I didn't take time off work to build that engine. Would you take time off work to reload?
So it all comes down to how much you value your free time.
In the above example, if I was a lawyer earning $300 an hour and had no idea how to build engines, then I'm better off earning $300 an hour and paying someone $50 an hour to build something for me.
In terms of reloading, you're competing with a machine that reloads thousands of rounds an hour or whatever at fractions of a cent per round (energy and tooling cost).
If you're going to spend hours of your time cleaning, weighing and trimming cases, deburring flash holes and uniforming primer pockets, depriming, sizing, neck turning, weighing charges, loading, seating and checking OAL and concentricity, then you're fooling yourself by saying you're "Saving money".

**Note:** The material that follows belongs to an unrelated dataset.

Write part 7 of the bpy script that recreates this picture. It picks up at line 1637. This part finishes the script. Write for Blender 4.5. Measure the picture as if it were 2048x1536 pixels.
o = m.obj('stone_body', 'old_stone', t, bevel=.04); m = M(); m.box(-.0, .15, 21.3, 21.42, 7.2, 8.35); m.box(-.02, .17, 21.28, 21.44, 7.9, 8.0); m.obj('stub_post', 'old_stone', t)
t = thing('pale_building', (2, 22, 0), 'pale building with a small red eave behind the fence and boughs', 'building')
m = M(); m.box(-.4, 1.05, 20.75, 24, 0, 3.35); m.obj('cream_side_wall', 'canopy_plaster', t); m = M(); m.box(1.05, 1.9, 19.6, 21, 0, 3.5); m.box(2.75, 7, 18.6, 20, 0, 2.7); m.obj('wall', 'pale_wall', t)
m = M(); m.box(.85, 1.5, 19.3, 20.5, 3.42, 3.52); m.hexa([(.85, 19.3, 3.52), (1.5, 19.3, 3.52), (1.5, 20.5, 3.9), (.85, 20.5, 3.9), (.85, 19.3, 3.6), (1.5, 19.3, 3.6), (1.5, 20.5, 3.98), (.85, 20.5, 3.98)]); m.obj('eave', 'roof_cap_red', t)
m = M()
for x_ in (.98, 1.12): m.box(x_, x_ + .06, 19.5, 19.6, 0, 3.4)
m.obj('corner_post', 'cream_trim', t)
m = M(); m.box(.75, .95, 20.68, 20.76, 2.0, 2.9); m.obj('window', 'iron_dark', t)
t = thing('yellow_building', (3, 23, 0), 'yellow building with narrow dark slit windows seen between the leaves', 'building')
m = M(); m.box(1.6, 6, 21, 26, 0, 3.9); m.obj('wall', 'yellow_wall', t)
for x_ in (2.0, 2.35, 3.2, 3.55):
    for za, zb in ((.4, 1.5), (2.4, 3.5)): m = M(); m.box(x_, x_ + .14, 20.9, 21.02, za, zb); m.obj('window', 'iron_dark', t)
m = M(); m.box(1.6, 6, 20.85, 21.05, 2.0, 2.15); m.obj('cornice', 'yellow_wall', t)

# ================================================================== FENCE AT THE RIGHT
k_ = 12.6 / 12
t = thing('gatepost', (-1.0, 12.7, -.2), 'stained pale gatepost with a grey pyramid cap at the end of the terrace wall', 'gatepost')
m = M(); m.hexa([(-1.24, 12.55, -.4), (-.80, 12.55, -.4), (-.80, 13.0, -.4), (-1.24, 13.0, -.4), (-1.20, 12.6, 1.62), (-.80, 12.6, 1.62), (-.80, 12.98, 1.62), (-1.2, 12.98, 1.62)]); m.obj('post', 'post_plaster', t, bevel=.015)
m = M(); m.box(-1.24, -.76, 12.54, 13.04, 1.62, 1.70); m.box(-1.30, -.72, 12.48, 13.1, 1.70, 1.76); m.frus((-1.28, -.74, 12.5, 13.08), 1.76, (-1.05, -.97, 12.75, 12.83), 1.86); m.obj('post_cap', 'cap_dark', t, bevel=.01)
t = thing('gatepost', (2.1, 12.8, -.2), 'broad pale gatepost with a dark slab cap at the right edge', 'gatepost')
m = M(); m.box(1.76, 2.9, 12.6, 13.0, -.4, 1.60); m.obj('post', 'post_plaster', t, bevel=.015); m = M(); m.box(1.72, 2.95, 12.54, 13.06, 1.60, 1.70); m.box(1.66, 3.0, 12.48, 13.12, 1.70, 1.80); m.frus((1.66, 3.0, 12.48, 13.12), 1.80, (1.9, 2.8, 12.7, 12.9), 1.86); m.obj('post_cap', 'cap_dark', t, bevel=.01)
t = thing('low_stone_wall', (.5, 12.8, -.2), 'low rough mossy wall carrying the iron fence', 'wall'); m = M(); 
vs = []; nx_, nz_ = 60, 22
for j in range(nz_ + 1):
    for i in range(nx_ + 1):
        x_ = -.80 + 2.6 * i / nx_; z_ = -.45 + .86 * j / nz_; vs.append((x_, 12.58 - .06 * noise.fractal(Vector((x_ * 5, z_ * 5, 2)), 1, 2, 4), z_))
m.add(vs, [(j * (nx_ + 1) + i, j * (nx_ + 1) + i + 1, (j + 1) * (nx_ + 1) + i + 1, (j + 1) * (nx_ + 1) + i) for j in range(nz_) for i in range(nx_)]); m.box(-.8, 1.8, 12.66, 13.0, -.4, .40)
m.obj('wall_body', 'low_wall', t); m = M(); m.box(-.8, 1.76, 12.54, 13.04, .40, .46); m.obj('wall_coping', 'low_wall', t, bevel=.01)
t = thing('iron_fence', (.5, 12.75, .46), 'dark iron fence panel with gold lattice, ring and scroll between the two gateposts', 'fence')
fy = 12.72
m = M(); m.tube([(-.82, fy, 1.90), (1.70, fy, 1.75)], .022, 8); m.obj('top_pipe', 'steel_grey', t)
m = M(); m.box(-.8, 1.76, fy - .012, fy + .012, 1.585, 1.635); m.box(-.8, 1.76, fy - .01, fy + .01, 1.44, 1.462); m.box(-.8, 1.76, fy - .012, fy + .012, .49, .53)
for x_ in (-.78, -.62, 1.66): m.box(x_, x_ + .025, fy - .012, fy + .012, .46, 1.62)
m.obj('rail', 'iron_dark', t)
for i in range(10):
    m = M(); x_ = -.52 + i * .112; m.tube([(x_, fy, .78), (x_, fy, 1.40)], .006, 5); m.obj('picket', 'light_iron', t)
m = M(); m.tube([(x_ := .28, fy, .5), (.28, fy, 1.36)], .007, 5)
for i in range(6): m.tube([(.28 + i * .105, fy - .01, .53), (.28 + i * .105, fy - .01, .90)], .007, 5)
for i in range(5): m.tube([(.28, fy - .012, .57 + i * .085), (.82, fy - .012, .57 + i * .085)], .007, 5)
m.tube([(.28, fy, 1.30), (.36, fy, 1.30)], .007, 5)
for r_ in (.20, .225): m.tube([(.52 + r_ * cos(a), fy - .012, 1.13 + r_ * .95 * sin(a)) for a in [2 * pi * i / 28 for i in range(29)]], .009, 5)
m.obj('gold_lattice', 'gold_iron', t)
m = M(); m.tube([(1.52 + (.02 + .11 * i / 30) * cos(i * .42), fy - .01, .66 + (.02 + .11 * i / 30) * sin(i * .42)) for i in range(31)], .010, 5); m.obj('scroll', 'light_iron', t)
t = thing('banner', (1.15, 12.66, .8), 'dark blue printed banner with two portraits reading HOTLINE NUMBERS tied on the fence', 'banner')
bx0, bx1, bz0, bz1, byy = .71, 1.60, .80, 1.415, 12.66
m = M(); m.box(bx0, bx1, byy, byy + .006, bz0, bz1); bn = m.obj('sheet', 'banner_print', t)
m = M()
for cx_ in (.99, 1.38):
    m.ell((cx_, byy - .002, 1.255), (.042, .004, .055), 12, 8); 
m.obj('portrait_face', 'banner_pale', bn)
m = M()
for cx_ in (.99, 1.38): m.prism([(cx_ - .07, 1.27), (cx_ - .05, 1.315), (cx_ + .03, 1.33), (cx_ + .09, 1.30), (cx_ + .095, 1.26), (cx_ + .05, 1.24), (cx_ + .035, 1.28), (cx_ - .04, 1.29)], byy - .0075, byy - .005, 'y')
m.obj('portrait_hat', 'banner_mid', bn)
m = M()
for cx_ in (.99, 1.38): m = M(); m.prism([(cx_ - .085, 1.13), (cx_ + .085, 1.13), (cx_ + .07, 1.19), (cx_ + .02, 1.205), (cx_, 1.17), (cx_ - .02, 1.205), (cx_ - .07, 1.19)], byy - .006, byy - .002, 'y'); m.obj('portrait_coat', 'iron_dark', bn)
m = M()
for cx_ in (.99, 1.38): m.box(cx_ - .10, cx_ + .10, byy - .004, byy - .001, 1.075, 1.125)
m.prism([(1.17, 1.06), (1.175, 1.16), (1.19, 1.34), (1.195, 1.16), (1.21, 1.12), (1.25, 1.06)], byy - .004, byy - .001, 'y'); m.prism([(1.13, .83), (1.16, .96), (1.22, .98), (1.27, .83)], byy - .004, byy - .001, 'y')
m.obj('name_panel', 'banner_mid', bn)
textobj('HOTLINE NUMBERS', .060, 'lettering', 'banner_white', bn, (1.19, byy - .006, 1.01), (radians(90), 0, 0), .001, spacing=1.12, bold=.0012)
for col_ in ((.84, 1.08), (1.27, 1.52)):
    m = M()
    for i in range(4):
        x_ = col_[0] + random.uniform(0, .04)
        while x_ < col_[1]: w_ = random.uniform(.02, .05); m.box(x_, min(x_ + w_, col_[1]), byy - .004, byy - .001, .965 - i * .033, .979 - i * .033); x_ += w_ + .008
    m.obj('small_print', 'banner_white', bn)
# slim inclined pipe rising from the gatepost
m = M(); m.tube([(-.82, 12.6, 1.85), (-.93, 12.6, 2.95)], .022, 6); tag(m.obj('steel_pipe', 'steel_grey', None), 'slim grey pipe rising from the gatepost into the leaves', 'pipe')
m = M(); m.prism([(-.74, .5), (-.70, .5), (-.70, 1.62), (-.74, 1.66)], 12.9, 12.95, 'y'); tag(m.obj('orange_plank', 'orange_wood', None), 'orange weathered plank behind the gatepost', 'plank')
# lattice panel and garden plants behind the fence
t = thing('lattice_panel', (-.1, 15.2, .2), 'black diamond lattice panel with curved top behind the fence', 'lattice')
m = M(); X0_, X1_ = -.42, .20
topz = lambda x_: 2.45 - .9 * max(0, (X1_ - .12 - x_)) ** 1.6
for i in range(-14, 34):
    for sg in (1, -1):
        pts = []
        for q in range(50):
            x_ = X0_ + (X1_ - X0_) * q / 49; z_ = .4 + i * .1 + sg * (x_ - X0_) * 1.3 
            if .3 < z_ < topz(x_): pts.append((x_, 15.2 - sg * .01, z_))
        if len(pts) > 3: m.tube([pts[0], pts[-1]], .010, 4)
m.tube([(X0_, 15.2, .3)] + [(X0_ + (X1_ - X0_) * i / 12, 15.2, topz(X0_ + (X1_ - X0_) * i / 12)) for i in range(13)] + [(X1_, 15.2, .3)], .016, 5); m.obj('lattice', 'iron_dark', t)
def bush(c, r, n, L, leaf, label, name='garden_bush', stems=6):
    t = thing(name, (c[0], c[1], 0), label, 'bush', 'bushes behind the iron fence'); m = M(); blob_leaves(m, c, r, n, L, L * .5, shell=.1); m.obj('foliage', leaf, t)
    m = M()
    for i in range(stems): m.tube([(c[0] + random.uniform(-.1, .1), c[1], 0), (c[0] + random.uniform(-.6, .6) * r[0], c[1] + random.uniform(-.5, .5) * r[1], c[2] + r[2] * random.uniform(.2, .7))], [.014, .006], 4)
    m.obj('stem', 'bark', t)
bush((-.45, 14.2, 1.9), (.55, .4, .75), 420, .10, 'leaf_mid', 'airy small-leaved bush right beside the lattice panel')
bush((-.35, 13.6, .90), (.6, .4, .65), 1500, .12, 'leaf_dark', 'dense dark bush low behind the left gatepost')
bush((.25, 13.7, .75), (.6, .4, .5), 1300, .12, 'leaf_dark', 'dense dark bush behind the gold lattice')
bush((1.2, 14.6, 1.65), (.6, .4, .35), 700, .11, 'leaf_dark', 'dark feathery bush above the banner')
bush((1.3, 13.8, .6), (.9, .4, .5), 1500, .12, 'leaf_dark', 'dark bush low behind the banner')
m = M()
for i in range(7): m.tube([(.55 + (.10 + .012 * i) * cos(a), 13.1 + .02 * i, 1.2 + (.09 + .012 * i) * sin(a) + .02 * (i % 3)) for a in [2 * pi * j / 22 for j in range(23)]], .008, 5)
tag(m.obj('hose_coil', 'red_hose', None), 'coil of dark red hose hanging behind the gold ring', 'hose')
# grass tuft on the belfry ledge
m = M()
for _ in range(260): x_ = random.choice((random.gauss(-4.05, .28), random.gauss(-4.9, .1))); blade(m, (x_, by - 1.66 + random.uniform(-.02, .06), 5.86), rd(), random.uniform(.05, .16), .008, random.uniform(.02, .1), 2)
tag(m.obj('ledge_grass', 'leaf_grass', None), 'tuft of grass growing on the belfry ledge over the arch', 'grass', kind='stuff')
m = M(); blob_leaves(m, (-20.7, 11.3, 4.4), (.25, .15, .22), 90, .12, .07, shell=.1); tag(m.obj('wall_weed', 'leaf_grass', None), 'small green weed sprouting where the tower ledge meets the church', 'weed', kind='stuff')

You're not - it's a false economy.
Arguing that it's time well spent because you enjoy it or that it's part of your hobby does not address the fact that you really haven't saved anything in fiscal terms, because if you spent that time earning money and buying factory ammo, you'd be way ahead.
I reload because yes, I do (in some masochistic way) enjoy the process, and because I get pleasure and reward from loading consistent and accurate ammo that's reflected in my scores at the target range.
But I certainly don't reload to save money. And I always have to balance time spent reloading against what other pleasurable activities I could be doing in that same time.
It's your time - spend it how you will.
The laws of physics do not apply to politics.